Quando "L'emerocallo" del finto Montale beffò "Domenica in" e la critica letteraria

Nel libro di Antonio Ricci la storia di uno scherzo da premio Nobel

Quando "L'emerocallo" del finto Montale beffò "Domenica in" e la critica letteraria

Un giorno Massimo Giletti mi telefonò per farmi una proposta alquanto strana. Mi chiedeva, come aveva già fatto con altri personaggi dello spettacolo, di andare da lui a Domenica in a recitare la mia poesia del cuore. Contrariamente a quanto possiate pensare, non ce lo mandai subito, ma presi tempo. Gli feci poi sapere che non sarei andato personalmente, ma gli avrei mandato una cassetta. Mi ero studiato di declamare una poesia di Montale.
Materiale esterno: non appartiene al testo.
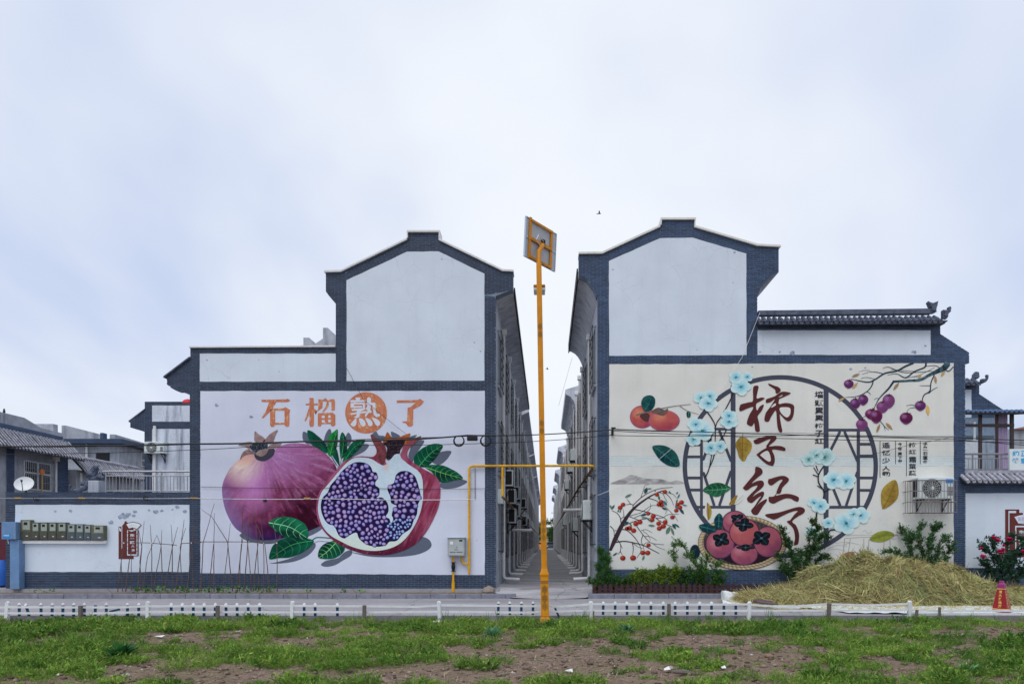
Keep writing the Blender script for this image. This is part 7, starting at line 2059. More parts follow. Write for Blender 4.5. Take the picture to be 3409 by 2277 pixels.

Un Montale minore e inedito. Il frammento di una lirica in qualche maniera rifiutata. Poche rime, in margine a un manoscritto, da me ritrovato fortunosamente. Un Montale sorprendente, quindi, mai ascoltato prima, nemmeno dai più esperti filologi del premio Nobel. In altri termini, un falso.

Così mi misi a comporre le due quartine de L'emerocallo.

«Come l'emerocallo che scolora/ nella bruma diffusa della sera/ sempre svanisce nel ricordo/ questa allegrezza inquieta./ Sfrombola il falco, l'ulivo s'inciela/ e vibra in un titubo sussurro/ l'incerta attesa per altre aurore/ d'incrinati presagi e nuovi inganni».

Spedii il video in cui il Gabibbo presentava la scoperta dell'inedito e io, seduto dietro la scrivania di Striscia, che declamavo. Siccome avevo un reale carteggio del poeta con una studiosa finlandese, preparai il pacco con le buste dell'epoca, carta e macchina per scrivere, pronto all'occorrenza, se richiesto, a esibire la poesia dattiloscritta, ovviamente da me riprodotta.

Le buste dell'epistolario fra Montale e la studiosa erano autentiche. In una delle lettere quest'ultima chiedeva se per caso ci fosse una poesia rifiutata. E in mezzo a una serie di cose vere, il falso, camuffato. Avevo deciso che avrei fatto vedere le fotocopie, poi il carteggio e all'interno la poesia.

L'emerocallo è un fiore dalla bellezza caduca. Avevo sviluppato il tema della fragilità e della bellezza effimera. L'opera creata aveva accenti di Sbarbaro, Gozzano, perfino Pascoli. Ma questo non era certo un problema.

All'ultimo mi prese lo scrupolo e feci intendere a Giletti che, forse, anche la poesia del cuore non sempre ha ragione. A Domenica in la cassetta con la poesia fu mandata comunque in onda e senza alcun commento. Nessuno segnalò l'apocrifo. Una reazione paradossale, che mi fece pensare, facendomi tornare alla mente la battuta finale di A qualcuno piace caldo, di Billy Wilder, quando il miliardario Osgood Fielding III, che vuole sposare Daphne (Jack Lemmon, travestito), apprende la verità. Daphne finalmente toglie la parrucca e mostra all'irriducibile corteggiatore la sua vera identità di maschio, ma lui, anziché scandalizzarsi o vergognarsi dell'altro e di se stesso , esclama quelle parole che diverranno le più celebri, forse, del cinema comico di tutti i tempi: «Nessuno è perfetto!».

Dimostrava così di essersi perfettamente adattato alla nuova realtà, che non poteva eludere, e che accettava perfino nella finzione.

L'imprinting del falso è più forte della consapevolezza razionale del vero. Una volta instauratosi, è difficile sradicarlo.

Così Giletti, forse per stare al gioco, pur avendo appreso o avendo gli strumenti per capire il tarocco, lo assumeva come vero, anche perché era del tutto verosimile che l'avesse composta Montale. Era sufficiente che sembrasse vera, perché lo fosse: Nessuno è perfetto!